'Reindeer' play is both hilarious, disturbing
Green Thursday Theatre Project's talking reindeer include Blitzen (Adrienne Perry),
left, Vixen (Traci Hartley) and Cupid (L. Jay Meyer).
| If you go
What: Green Thursday Theatre Project's production of Jeff Goode's "The Eight:
Reindeer Monologues," directed by Samantha K. Wyer.
When: 7 p.m. Thursday-Saturday and Dec. 21-23.
Where: Club Congress, 311 E. Congress St.
Tickets: $10, with discounts available, at Hotel Congress' front desk or by calling
795-4322.
Et cetera: Offended by racy language and talk of sex? Then this isn't for you. Audiences
must be 18 or over.
| Over the course of the 90-minute, one-act play, we go
from a very funny story about reindeers to a very dark one about rape.
|
By Kathleen Allen
ARIZONA DAILY STAR
You'd better watch out. This is one Santa Claus you don't want coming to your town.
Green Thursday Theatre Project's inaugural play, Jeff Goode's "The Eight: The Reindeer
Monologues," is dark and disturbing and dirty.

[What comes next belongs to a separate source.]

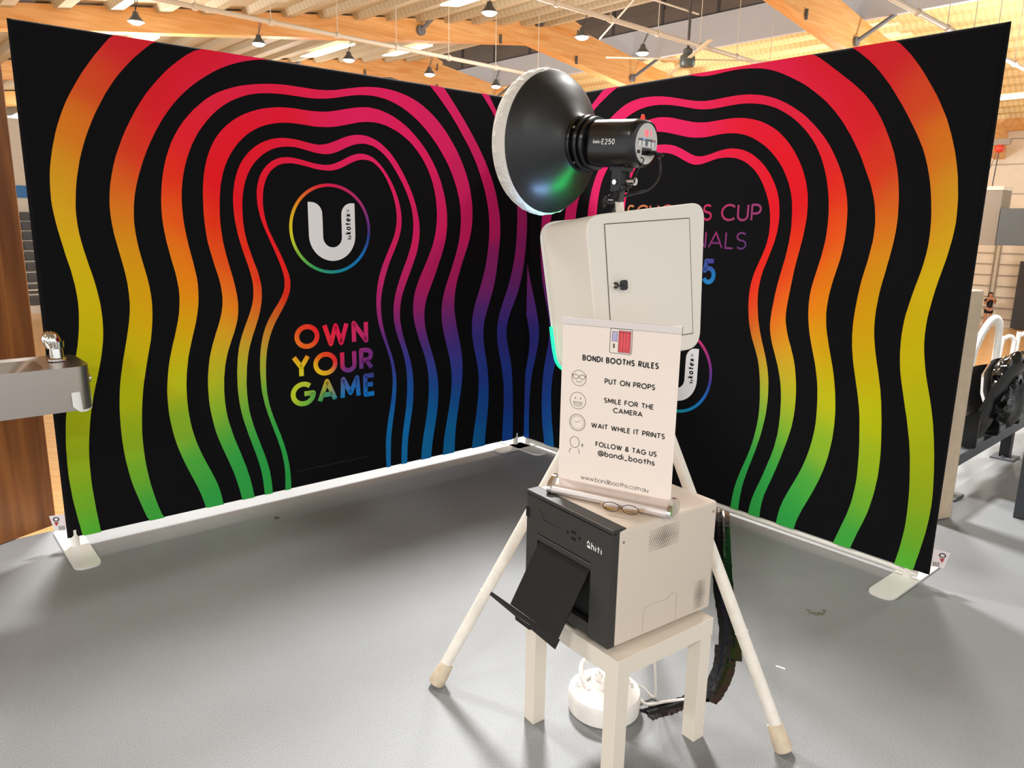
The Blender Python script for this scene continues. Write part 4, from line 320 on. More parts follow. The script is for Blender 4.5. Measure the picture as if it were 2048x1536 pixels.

And it can be uproariously funny, as well.
But it isn't for anyone who holds the jolly old elf in any kind of esteem. "The Eight" takes no
pity on the fat guy.
The smooth production was directed by Samantha K. Wyer, Arizona Theatre Company's
associate artistic director. She has a deftness for comedy, and has an eye for the small details that
distinguish characters.
It was performed on the small stage at Club Congress - surely a first for that space. But it
worked: It's an intimate space and has an earthy feel. This play needed to be staged at an earthy
place.
The setup is this: There's a nasty rumor about Santa's extracurricular activities in the North
Pole's toy shop. Apparently, he has a sexual appetite that would exhaust Bill Clinton, and a keen
interest in bestiality and nonconsensual sex.
And he's been accused of some unseemly behavior with Vixen - behavior Vixen wanted no
part of ("When a doe says no, she means no"). The press is starting to catch wind of this scandal,
and Santa's elite reindeers - The Eight - decide to tell the story from their perspectives.
One by one, they take the stage, antlers swaying with their words, and give about a 10-minute
monologue about what's true - and not true - from their vantage point.
Each deer is well-drawn and has definite personality traits, from the overblown Hollywood
persona of Hollywood/Prancer, who's just looking for the right part, to the machismo of Dasher,
the lead deer, to the militant feminism of Blitzen; to the complacent "Santa can do no wrong"
Comet.
There were strong performances in this production, especially from Traci Hartley as Vixen,
the deer accusing Santa of the nasty deeds. She is sexy and flirty and tough as antlers outside, and
pained and vulnerable in.
L. Jay Meyer was funny and a little scary as a maniacal Cupid, the only openly gay reindeer.
He was decked out in a sequin shirt and heels and smoking a cigarette hand-rolled in pink paper,
and his observations of Santa, "a walking, talking, holly jolly sex crime," are delivered with
over-the-top flair.
Terry J. Erbe's Donner, a burned-out reindeer in a dirty, sweaty undershirt that barely covered
his beer belly, showed us the character's agony at the choices he had made in his life. And
Adrienne Perry's Blitzen let the reindeer's anger about Santa's indiscretions blaze with humor and
conviction.
The production - especially for a first one - was strong. Green Thursday has made an initial
splash, thanks to Wyer's solid direction and a talented cast.